One night I was walking to the train with three friends on the Lower East Side after we’d gone to a school volleyball game. As we were walking, we got a huge whiff of weed and a guy came up from behind us.

“Are you guys lit?” he asked.

“No,” we all said in unison while giggling nervously.

He was right behind me when he said, “Let me smell your hair.”

I couldn’t make out his face before I heard him take a huge sniff of my hair.

“Your hair smells good.”

I was frozen in place and my friend Daniella had to pull me to the side to move me away from him. To get away from him, we quickly made our way to a pizza shop on the same block.

I felt violated. I felt like the man could have hurt me.

Solange’s Song as My Anthem

I don’t think the guy would have sniffed my hair if I was white. Being black already comes with the stereotype of being “ghetto” or being seen as a criminal. Maybe having a full head of curls that draws attention to yourself amplifies this.

When I was in 9th grade, Solange released a song called “Don’t Touch My Hair.” It feels like my anthem. She sings, “Don’t touch my crown/They say the vision I’ve found.” I think she calls her hair her crown because it is only hers to touch and it is precious to her.
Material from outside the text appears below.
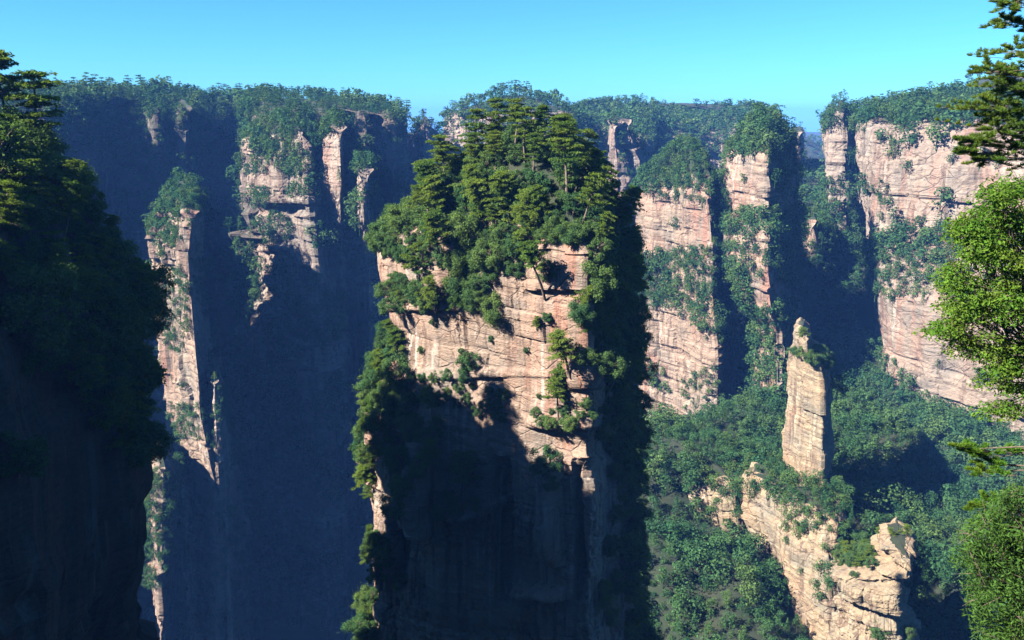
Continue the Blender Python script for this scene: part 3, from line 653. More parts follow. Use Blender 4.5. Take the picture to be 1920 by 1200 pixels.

This speaks for me because it has taken years for me to love my hair and embrace it. It has become a significant part of my identity. The song represents the journey many women of color like me have taken to love our natural hair.

If curly hair were more accepted on black women, I think Michelle Obama would wear her hair natural. I think she straightens it because if it were curly then she would have been seen as too “ghetto” and “too black” to be the First Lady.

I’ve also noticed that curly hair is not considered messy or unkempt on people who are not black. In 2015, Gigi Hadid appeared on the cover of Vogue Italy where she wore different brightly colored afro wigs—and this was considered fashion. Yet I was born with curly hair and am negatively stereotyped.

Still, I have learned to love my hair. I found beauty in a part of me I used to hate.